As yet, I’m undecided as to how I’ll be using the GPLv3 for my own projects. On the one hand, I do want the extra freedom-ensuring clauses v3 adds, but on the other hand I don’t want to make my code unusable by the many, many applications out there using v2. I suspect for the moment I shall leave things as they are: licensed under v2 with the ‘any later version’ clause so anyone wanting to use my code under v3 code can do so. At some point however, I will have to switch to v3 properly else my code won’t benefit from the extra protections in v3. Before I can do this, I’ll need to thoroughly investigate compatibility issues – e.g. is something it depends on v2 licensed (generally most core libraries under Linux seem to be under a BSD or similar license, leaving the developer free to choose their own license for their work).
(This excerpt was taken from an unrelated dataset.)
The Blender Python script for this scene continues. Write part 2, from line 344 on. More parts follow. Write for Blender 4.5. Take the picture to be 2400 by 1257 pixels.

One of the main things people seem to dislike about the new license is the anti-tivoisation clauses. Personally, I find tivoisation very irritating and often there is no excuse for it. My company bought an expensive NAS device from Thecus – it’s essentially a PC running Linux. The firmware was/is fairly buggy and there were initially some very serious issues (e.g. a 2GB file size limit imposed by the versions of NFS and Samba it was running). I wanted to fix these problems, which would have been easy to do, but was unable to do so. Sure I could get the GPL-licensed source code, but the box wouldn’t run my modified binaries without them having been encrypted by Thecus. That’s not fair, and it removes my freedom to use free software.
While I’m talking about the GPL v3, I’d like to publicly state that all the contributions I’ve made to GPL-licensed projects may be considered licensed with the ‘any later version’ clause – so if I’ve contributed to your project where the license stated GPL v2-only, you do not need my permission to change to v3 or add the ‘any later version’ clause; you already have it.